Located in the basement of Snow and Co., the boutique started with an archway of balloons, a small foreshadowing of the world beyond. Full of colorful walls, the space was filled with various different “sets” for personal photoshoots. From balloon displays to painted designs and even a room with AstroTurf and a swing, visitors were transported into a fun atmosphere of self-love and creativity.

Ambrielle Alexander (Source Ethan Armstrong)

Though the Selfie Boutique only lasted a short while, its impact in the community has not gone away. Pictures of the exhibit were shared all over social media. According to founder Alex Altomare and artistic director Molly Balloons, part of the concept was to be highly “instagramable.”

Altomare said the idea came to him during a visit to The Nelson-Atkins Museum, where he saw dozens of patrons taking selfies in front of the art. This made him wonder what art would look like if it were meant for taking selfies and photos, or “art designed to be photographed” as he calls it. From there, Altomare called Balloons and they set about designing and creating KC’s first Selfie Boutique. Designing the exhibit with the goal of being as immersive as possible, the team tried to make sets that allowed patrons to climb, stand, sit and lay.
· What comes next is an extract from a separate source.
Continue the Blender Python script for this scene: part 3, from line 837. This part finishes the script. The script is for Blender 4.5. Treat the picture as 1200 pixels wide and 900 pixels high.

“It was also important to us to make things dynamic,” said Balloons. “I wanted to give people something to work with.”

Balloons was responsible for all the unique sets, such as the pink “balloon womb” and orange and yellow “coral reef” which she described as “long skinny balloons with pow-pow and energy.” Very enthusiastic about her work, she’d seen this type of trendy exhibit in other cities. She knew Kansas Citians would be very receptive to this kind of art.

“I was eager to bring something of that culture and trendiness to KC,” she said.

Another unique feature of this exhibit were the professional photography studio lights available at each set. This helped the photos appear more professional.

“The goal was to make it super easy for great photography,” Altomare said, adding that the lights were set to work well with phone cameras in particular.

Although the boutique was designed with selfies in mind, the largest group of repeat customers were photographers who utilized the space for various different shoots. Altomare and Balloons said the large crowds were something unexpected but exciting. They estimate thousands of tickets sold. Once a guest had paid, they were able to use the exhibit the entire time it was open, many returning again and again.

Many are now asking if the Selfie Boutique will ever open again and are anxiously awaiting its return.

Of plans to bring the Selfie Boutique back, Altomare says, “That sounds like a great idea.”